▶ **Data listing**:
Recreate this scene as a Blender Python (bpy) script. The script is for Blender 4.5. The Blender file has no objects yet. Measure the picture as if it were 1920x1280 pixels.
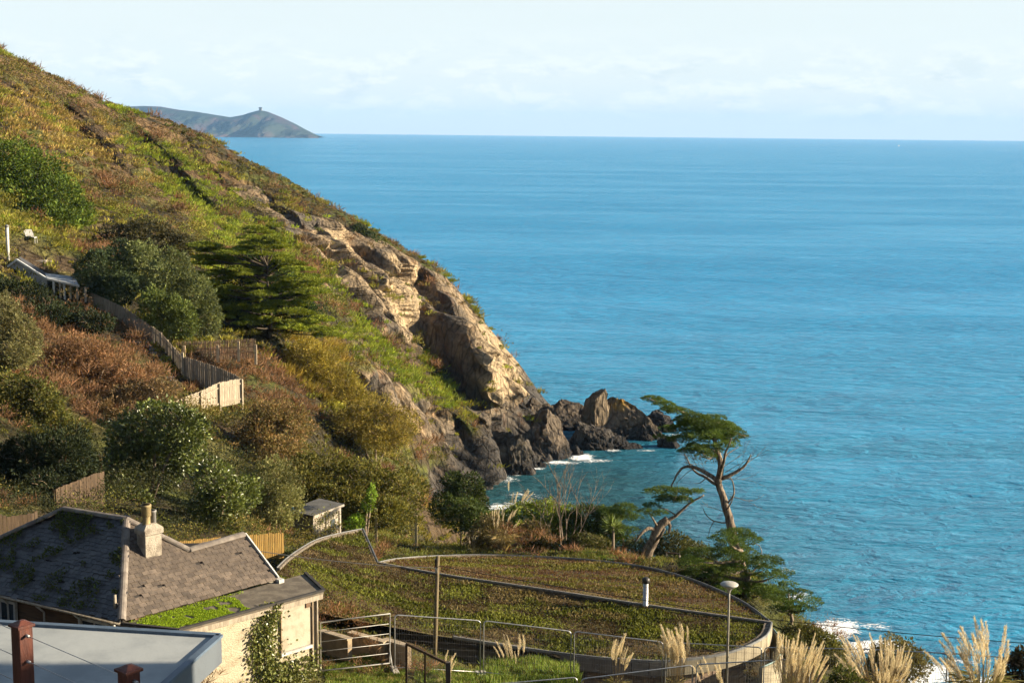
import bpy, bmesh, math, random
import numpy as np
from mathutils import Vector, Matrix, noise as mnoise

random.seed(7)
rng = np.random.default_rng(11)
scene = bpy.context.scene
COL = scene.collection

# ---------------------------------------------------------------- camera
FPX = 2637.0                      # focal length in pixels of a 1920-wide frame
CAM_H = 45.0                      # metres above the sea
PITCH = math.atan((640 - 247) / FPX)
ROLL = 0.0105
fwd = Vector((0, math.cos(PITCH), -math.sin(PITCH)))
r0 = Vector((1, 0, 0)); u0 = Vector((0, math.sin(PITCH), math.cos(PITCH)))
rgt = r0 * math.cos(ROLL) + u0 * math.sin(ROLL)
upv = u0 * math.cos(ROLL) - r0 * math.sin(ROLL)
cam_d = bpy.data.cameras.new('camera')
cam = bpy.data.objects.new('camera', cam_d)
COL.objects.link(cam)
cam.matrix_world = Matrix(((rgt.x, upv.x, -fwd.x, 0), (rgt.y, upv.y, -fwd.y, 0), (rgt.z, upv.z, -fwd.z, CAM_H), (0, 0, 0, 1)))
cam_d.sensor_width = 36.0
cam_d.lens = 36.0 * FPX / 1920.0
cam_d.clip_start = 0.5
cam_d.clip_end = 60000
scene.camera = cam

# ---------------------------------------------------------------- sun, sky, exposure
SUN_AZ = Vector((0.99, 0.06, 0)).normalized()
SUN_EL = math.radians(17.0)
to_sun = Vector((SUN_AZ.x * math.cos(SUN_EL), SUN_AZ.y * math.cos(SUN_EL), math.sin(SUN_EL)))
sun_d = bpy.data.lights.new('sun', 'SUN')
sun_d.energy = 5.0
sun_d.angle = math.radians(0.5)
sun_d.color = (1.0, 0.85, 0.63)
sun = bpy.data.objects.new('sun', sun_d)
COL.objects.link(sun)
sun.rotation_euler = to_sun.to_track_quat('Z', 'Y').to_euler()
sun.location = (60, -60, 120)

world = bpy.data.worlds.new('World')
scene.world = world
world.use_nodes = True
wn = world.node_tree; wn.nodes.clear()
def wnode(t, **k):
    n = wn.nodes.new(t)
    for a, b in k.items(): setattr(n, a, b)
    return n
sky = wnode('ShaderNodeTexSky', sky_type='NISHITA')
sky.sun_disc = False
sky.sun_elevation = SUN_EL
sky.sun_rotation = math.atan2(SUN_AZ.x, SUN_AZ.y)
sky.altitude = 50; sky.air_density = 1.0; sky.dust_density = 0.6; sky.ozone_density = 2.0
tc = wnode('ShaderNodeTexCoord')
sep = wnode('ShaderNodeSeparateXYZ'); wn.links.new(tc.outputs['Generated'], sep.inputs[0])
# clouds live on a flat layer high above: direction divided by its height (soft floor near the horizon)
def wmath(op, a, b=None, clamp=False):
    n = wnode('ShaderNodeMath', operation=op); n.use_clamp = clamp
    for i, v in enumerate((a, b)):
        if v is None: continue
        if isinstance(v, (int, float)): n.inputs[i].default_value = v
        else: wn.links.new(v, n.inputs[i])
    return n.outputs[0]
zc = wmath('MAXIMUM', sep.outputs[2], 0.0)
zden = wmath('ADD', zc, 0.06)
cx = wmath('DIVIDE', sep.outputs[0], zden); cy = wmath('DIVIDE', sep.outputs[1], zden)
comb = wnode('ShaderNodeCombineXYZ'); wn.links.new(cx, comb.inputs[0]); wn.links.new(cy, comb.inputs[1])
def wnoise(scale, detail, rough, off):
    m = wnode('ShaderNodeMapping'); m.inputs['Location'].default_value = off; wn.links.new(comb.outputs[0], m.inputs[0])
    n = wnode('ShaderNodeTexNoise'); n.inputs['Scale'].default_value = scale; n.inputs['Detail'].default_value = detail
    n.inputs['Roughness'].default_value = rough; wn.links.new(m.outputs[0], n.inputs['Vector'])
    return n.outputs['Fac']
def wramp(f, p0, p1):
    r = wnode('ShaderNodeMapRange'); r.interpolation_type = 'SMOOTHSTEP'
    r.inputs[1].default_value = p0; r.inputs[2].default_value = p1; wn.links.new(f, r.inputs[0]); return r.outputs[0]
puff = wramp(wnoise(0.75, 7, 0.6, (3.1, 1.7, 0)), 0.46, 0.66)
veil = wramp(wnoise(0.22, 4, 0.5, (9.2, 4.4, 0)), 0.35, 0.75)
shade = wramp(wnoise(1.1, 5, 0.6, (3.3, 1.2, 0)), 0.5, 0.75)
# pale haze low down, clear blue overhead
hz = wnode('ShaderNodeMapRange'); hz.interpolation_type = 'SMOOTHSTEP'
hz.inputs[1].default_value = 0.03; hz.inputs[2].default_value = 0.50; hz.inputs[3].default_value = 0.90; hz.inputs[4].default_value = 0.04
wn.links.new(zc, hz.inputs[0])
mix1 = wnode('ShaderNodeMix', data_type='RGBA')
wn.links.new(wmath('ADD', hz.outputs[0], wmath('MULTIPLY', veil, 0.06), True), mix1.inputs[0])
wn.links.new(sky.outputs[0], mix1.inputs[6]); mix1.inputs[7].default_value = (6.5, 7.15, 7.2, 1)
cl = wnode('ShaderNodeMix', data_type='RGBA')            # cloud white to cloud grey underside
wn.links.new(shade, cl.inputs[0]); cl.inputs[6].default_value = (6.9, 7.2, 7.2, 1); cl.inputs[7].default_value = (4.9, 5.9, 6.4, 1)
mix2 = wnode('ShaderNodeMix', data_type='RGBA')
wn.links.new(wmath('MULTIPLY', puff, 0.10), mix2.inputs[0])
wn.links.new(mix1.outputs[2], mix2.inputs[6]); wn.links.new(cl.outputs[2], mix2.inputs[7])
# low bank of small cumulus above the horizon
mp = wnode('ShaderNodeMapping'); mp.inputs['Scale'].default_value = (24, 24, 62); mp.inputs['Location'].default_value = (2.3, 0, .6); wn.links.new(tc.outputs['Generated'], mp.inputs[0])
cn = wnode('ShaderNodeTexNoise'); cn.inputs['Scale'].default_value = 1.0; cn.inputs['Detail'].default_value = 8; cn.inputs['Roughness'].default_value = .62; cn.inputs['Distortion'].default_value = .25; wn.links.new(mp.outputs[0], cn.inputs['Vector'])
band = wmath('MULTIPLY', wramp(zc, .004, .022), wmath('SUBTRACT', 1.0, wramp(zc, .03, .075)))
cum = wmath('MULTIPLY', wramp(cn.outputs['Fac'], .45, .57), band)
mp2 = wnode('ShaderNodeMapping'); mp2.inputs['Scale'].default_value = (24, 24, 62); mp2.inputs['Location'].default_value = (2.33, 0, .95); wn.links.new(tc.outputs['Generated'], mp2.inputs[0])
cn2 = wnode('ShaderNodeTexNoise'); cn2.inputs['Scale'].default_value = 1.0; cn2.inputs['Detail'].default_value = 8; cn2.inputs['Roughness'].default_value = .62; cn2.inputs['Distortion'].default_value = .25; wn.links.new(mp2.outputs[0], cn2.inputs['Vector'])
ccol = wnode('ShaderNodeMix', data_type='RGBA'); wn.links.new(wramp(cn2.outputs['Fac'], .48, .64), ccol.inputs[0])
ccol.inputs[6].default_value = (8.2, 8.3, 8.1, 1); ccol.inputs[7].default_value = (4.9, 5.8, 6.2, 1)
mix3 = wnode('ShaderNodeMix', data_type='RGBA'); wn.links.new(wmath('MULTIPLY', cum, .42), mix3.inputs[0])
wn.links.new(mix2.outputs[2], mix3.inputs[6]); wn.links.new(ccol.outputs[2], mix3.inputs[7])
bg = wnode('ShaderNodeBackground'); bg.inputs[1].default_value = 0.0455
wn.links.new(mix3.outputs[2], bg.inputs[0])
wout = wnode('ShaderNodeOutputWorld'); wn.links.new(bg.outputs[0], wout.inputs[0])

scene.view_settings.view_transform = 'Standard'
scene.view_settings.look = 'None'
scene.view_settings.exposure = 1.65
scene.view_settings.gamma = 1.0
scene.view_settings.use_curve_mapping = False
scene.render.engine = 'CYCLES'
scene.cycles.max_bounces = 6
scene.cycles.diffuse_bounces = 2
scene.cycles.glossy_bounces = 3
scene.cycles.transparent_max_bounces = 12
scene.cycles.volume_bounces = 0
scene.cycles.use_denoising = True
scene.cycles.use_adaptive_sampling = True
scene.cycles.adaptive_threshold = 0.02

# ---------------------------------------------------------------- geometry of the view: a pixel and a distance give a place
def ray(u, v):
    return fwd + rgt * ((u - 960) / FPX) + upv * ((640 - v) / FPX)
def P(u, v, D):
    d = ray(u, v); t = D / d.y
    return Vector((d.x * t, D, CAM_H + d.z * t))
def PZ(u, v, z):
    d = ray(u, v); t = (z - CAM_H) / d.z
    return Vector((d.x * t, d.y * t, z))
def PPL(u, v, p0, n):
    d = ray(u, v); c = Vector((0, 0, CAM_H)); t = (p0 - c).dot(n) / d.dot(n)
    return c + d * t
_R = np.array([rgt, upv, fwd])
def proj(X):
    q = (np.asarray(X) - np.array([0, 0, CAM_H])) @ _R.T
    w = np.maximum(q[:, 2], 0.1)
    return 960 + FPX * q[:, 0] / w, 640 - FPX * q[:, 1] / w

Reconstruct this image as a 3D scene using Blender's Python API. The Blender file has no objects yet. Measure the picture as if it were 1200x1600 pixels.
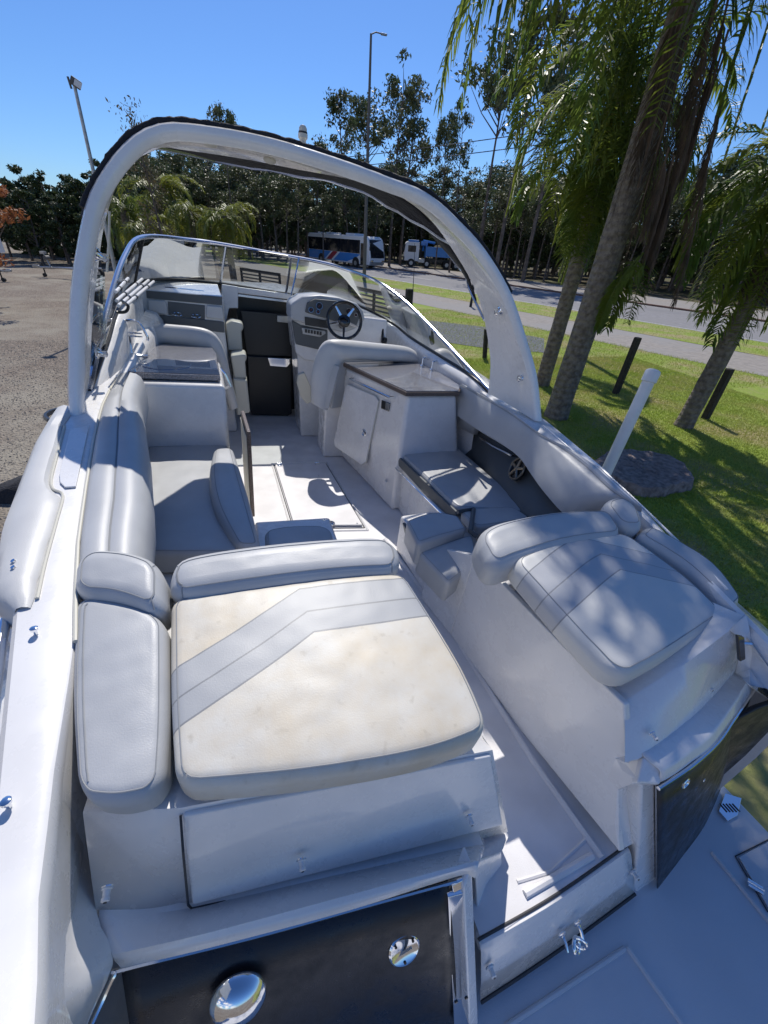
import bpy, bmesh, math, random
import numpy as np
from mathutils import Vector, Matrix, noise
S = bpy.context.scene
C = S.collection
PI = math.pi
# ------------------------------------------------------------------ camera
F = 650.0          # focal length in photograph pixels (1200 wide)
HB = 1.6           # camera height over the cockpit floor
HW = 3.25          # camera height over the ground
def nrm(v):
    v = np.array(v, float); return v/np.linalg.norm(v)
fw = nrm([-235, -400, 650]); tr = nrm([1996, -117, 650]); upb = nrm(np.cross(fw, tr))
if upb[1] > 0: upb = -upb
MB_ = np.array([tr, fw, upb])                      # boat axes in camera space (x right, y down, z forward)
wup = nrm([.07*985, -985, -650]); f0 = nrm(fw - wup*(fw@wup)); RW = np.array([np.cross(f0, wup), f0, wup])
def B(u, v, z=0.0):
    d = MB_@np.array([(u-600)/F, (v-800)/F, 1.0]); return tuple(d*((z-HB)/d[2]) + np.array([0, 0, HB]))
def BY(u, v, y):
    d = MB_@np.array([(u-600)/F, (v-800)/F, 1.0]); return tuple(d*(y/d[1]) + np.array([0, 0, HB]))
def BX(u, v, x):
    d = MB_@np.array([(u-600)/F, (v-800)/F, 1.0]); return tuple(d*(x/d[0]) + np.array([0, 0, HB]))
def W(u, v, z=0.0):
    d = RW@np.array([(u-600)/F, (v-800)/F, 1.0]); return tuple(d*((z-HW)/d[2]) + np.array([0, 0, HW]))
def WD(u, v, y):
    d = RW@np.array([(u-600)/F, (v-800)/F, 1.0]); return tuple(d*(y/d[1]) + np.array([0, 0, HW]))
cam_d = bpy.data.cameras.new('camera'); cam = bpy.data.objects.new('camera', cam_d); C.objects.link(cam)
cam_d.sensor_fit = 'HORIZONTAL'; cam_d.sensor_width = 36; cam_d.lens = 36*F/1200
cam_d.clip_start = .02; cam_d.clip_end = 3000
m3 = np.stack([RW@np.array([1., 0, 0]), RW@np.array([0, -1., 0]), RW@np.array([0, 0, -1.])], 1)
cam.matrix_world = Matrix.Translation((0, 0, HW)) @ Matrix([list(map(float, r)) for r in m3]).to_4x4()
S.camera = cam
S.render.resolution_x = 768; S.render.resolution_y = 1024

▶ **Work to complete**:
The lines from the start of the data through the line that contains "from mathutils import Vector, Matrix, noise as" are to be returned exactly, please, with both ends included and every picture left out.

▶ **Solution for this task**:
Recreate this scene as a Blender Python (bpy) script. The script is for Blender 4.5. The Blender file has no objects yet. Measure the picture as if it were 1920x1280 pixels.
import bpy, bmesh, math, random
import numpy as np
from mathutils import Vector, Matrix, noise as mnoise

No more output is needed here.